Philosophy Kitchen (Mar 2018)
Nicola Matteucci. Un liberale eretico
Abstract
Nicola Matteucci (Bologna, 1926-2006) was an Italian political philosopher and historian of political thought. Having studied under Benedetto Croce and Federico Chabod, he combined historical approach with a theoretical investigation of liberalism. His first works were mostly historical in character, but his interest in constitutionalism, especially English and American, led him already in the 1960s to attack legal positivism, whose most famous exponents were Hans Kelsen and, in Italy, Norberto Bobbio: Matteucci argued that this doctrine, by seeing the constitution merely as a tool to organize state powers and institutions, does not discriminate between liberal and totalitarian political arrangements. Matteucci instead argued that the constitution represents the choice of a political form and contains the fundamental norms for the protection of individual rights and liberties.
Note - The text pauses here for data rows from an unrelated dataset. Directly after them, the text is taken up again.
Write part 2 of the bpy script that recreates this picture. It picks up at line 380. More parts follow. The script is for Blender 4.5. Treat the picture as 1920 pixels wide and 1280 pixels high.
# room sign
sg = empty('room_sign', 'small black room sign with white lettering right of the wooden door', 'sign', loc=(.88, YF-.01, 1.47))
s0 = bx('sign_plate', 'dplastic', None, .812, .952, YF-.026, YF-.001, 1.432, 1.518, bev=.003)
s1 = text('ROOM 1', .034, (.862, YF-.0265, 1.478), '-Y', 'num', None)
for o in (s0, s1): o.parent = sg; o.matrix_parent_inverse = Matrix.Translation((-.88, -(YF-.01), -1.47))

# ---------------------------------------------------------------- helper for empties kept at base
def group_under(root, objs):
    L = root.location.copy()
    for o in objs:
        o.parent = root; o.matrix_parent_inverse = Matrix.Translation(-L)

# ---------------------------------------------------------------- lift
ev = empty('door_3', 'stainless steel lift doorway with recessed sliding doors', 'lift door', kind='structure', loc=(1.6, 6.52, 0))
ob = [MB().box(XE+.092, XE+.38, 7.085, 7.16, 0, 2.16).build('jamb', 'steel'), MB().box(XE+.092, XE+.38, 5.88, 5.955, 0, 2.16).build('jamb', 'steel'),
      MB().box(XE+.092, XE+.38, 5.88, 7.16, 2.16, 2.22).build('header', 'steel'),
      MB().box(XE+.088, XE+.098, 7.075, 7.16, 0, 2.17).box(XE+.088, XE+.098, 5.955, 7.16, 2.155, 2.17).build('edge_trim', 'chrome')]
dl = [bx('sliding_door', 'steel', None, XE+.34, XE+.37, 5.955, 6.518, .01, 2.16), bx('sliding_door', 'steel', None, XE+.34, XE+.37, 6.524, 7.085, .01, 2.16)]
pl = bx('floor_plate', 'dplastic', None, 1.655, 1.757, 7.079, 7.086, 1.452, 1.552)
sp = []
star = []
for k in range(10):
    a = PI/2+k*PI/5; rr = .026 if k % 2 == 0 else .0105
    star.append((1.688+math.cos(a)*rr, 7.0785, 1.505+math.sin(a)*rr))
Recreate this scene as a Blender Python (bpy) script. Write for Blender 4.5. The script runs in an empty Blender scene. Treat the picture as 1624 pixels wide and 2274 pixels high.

In his later and more theoretical writings Matteucci developed a view of liberalism as “response to a challenge”: liberal authors developed a series of conceptual and legal tools to counter the challenges of their age -the absolutist state, the totalitarian state and so on. An original Tocqueville scholar, Matteucci was very critical of populism and considered the “tyranny of the majority”, the conformism typical of mass society, one of the subtlest and biggest threats to democracy.